_Information supplied_.
[START]
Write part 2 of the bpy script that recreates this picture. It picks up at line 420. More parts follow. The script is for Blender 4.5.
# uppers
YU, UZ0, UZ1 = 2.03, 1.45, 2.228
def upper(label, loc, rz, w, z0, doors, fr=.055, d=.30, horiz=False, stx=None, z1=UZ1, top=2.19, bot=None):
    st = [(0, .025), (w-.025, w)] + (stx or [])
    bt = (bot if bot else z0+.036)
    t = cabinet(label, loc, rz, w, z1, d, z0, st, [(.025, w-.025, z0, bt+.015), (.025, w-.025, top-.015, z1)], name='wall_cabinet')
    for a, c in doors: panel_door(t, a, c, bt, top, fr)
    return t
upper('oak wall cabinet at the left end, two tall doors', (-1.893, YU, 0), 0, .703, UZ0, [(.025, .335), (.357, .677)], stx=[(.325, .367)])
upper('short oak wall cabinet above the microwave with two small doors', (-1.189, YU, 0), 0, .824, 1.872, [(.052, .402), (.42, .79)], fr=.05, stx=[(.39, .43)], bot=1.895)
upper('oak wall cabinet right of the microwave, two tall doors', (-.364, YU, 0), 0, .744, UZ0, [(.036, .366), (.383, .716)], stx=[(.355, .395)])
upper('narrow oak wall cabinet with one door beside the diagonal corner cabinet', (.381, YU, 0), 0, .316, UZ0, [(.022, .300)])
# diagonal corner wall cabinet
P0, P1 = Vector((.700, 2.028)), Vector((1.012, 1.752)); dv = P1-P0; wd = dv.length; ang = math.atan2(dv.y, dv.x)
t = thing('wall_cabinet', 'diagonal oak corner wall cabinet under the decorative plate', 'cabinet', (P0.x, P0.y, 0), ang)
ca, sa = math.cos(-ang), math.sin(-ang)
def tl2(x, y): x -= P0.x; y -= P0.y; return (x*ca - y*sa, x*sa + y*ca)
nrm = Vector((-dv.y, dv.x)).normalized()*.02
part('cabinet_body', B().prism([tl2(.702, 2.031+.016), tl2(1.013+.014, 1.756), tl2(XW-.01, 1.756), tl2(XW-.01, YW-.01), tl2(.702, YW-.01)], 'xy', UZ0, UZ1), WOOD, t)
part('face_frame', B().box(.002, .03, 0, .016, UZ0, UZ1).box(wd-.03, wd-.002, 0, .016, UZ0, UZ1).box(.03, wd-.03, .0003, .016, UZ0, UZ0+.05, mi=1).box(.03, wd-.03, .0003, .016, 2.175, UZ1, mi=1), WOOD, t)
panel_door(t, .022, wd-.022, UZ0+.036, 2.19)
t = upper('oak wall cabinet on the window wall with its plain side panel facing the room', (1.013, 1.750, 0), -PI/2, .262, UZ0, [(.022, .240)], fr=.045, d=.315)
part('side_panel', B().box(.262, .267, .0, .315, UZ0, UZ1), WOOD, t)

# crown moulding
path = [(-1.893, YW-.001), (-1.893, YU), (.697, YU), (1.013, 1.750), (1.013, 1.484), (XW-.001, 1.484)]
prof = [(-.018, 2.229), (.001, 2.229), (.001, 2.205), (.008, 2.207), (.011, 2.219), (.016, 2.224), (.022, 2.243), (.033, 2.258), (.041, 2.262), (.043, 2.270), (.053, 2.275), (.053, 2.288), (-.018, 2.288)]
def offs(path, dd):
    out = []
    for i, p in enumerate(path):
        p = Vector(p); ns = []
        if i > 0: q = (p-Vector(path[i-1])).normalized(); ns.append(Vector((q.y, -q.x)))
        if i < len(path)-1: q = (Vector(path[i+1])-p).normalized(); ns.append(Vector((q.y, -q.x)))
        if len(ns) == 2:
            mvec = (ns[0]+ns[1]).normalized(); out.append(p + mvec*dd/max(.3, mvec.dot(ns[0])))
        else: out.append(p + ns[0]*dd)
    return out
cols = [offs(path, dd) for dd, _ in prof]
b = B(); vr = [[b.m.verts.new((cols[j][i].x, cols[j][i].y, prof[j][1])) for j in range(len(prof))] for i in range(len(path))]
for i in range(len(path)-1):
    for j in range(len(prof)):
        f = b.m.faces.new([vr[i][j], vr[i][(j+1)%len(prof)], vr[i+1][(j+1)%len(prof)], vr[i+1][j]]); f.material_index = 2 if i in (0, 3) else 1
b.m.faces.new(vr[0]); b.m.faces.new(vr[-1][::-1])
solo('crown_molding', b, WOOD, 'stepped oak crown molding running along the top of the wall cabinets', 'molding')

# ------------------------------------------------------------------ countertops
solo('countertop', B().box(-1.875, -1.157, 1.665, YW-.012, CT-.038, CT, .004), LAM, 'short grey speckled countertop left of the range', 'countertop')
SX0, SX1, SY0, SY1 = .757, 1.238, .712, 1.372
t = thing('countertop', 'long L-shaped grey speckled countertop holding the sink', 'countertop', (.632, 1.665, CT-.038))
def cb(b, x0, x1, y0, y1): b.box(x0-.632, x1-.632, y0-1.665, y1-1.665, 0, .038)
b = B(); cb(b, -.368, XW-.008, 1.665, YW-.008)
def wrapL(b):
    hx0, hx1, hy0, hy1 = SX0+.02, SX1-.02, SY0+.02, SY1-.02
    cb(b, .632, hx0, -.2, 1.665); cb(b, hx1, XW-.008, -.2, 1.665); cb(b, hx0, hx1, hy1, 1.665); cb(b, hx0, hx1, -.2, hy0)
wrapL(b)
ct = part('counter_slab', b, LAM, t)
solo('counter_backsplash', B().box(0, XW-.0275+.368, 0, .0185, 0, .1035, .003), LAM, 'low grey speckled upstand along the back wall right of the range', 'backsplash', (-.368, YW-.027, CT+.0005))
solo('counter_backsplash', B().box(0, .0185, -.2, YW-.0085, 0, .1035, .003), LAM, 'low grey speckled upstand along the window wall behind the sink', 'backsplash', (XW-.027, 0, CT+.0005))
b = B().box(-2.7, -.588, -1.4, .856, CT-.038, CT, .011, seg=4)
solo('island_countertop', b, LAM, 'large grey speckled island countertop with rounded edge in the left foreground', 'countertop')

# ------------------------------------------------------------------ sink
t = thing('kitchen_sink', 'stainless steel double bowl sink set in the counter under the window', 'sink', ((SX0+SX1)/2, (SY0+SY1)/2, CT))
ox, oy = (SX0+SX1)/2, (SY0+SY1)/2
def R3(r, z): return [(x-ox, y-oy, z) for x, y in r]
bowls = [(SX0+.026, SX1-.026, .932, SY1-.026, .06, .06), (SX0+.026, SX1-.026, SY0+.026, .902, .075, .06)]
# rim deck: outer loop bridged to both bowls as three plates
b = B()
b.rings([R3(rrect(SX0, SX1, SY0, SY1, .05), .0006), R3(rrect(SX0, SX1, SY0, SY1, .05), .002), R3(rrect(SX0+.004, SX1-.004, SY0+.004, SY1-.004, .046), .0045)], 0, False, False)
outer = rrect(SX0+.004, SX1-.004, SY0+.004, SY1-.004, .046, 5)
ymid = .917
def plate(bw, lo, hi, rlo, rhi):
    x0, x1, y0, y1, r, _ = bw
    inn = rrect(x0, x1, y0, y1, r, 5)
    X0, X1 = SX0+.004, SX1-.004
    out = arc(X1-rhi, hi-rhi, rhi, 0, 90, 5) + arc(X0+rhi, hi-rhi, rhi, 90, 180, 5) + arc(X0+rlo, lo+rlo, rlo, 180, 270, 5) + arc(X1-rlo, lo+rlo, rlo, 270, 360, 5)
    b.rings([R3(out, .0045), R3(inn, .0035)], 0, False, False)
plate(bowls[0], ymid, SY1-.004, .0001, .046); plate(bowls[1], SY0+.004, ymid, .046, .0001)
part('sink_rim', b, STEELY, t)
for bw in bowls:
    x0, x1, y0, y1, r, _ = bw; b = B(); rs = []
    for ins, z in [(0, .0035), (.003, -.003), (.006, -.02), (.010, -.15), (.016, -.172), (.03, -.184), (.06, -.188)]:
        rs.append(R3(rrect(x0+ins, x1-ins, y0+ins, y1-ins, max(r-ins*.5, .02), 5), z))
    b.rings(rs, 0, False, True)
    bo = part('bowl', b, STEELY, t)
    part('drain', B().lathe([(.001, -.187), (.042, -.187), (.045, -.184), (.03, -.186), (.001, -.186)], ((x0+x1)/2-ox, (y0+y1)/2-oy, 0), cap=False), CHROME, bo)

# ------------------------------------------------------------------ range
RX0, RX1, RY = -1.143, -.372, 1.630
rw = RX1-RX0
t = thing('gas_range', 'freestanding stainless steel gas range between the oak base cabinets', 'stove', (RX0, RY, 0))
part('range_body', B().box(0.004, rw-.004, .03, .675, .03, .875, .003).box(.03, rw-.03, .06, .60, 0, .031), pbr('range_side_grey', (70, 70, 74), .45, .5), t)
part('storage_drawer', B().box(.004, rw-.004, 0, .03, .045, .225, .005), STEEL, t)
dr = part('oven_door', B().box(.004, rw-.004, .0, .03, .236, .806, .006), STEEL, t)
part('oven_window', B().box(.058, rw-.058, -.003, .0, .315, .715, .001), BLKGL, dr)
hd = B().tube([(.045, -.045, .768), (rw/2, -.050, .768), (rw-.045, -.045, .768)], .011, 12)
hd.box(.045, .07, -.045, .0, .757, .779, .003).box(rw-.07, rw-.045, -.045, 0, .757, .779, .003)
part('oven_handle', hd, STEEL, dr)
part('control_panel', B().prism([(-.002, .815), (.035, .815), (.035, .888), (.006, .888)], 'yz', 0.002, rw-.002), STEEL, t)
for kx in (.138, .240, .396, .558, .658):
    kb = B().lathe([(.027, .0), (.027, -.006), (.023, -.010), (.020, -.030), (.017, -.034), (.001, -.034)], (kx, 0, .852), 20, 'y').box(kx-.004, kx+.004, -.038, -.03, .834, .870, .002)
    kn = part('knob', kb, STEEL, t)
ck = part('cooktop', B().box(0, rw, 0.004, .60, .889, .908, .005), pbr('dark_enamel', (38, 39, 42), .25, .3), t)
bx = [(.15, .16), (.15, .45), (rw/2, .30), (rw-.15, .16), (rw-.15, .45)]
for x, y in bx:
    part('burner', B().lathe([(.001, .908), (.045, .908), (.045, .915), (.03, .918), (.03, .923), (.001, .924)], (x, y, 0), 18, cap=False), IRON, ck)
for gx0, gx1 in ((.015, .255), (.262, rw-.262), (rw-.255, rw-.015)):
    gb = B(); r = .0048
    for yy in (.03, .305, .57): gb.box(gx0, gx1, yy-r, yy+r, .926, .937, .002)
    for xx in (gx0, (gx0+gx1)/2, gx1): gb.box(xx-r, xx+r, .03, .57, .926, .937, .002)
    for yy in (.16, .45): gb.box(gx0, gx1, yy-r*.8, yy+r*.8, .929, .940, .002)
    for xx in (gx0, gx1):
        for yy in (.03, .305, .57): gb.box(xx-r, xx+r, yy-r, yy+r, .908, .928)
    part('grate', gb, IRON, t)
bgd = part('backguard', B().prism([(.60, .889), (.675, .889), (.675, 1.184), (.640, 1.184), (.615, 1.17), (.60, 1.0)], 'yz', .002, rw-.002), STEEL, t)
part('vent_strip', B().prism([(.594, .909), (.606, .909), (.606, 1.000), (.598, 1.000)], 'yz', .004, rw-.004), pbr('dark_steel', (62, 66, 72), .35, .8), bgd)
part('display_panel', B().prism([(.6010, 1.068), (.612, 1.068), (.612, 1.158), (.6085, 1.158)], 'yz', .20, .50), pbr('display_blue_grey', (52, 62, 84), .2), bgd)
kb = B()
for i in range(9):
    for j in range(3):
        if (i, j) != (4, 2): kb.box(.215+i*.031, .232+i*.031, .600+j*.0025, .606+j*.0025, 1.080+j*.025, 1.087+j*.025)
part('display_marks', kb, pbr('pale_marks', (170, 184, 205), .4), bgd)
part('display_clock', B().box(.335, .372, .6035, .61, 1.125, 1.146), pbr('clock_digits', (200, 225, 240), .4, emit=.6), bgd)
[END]
_Short task_. Return exactly the lines from the beginning of the data above through the one containing "B().box(.262, .267, .0, .315, UZ0, UZ1), WOOD, t)", please. Include both end lines and add nothing else.

_Full output_.
Write part 2 of the bpy script that recreates this picture. It picks up at line 420. More parts follow. The script is for Blender 4.5.
# uppers
YU, UZ0, UZ1 = 2.03, 1.45, 2.228
def upper(label, loc, rz, w, z0, doors, fr=.055, d=.30, horiz=False, stx=None, z1=UZ1, top=2.19, bot=None):
    st = [(0, .025), (w-.025, w)] + (stx or [])
    bt = (bot if bot else z0+.036)
    t = cabinet(label, loc, rz, w, z1, d, z0, st, [(.025, w-.025, z0, bt+.015), (.025, w-.025, top-.015, z1)], name='wall_cabinet')
    for a, c in doors: panel_door(t, a, c, bt, top, fr)
    return t
upper('oak wall cabinet at the left end, two tall doors', (-1.893, YU, 0), 0, .703, UZ0, [(.025, .335), (.357, .677)], stx=[(.325, .367)])
upper('short oak wall cabinet above the microwave with two small doors', (-1.189, YU, 0), 0, .824, 1.872, [(.052, .402), (.42, .79)], fr=.05, stx=[(.39, .43)], bot=1.895)
upper('oak wall cabinet right of the microwave, two tall doors', (-.364, YU, 0), 0, .744, UZ0, [(.036, .366), (.383, .716)], stx=[(.355, .395)])
upper('narrow oak wall cabinet with one door beside the diagonal corner cabinet', (.381, YU, 0), 0, .316, UZ0, [(.022, .300)])
# diagonal corner wall cabinet
P0, P1 = Vector((.700, 2.028)), Vector((1.012, 1.752)); dv = P1-P0; wd = dv.length; ang = math.atan2(dv.y, dv.x)
t = thing('wall_cabinet', 'diagonal oak corner wall cabinet under the decorative plate', 'cabinet', (P0.x, P0.y, 0), ang)
ca, sa = math.cos(-ang), math.sin(-ang)
def tl2(x, y): x -= P0.x; y -= P0.y; return (x*ca - y*sa, x*sa + y*ca)
nrm = Vector((-dv.y, dv.x)).normalized()*.02
part('cabinet_body', B().prism([tl2(.702, 2.031+.016), tl2(1.013+.014, 1.756), tl2(XW-.01, 1.756), tl2(XW-.01, YW-.01), tl2(.702, YW-.01)], 'xy', UZ0, UZ1), WOOD, t)
part('face_frame', B().box(.002, .03, 0, .016, UZ0, UZ1).box(wd-.03, wd-.002, 0, .016, UZ0, UZ1).box(.03, wd-.03, .0003, .016, UZ0, UZ0+.05, mi=1).box(.03, wd-.03, .0003, .016, 2.175, UZ1, mi=1), WOOD, t)
panel_door(t, .022, wd-.022, UZ0+.036, 2.19)
t = upper('oak wall cabinet on the window wall with its plain side panel facing the room', (1.013, 1.750, 0), -PI/2, .262, UZ0, [(.022, .240)], fr=.045, d=.315)
part('side_panel', B().box(.262, .267, .0, .315, UZ0, UZ1), WOOD, t)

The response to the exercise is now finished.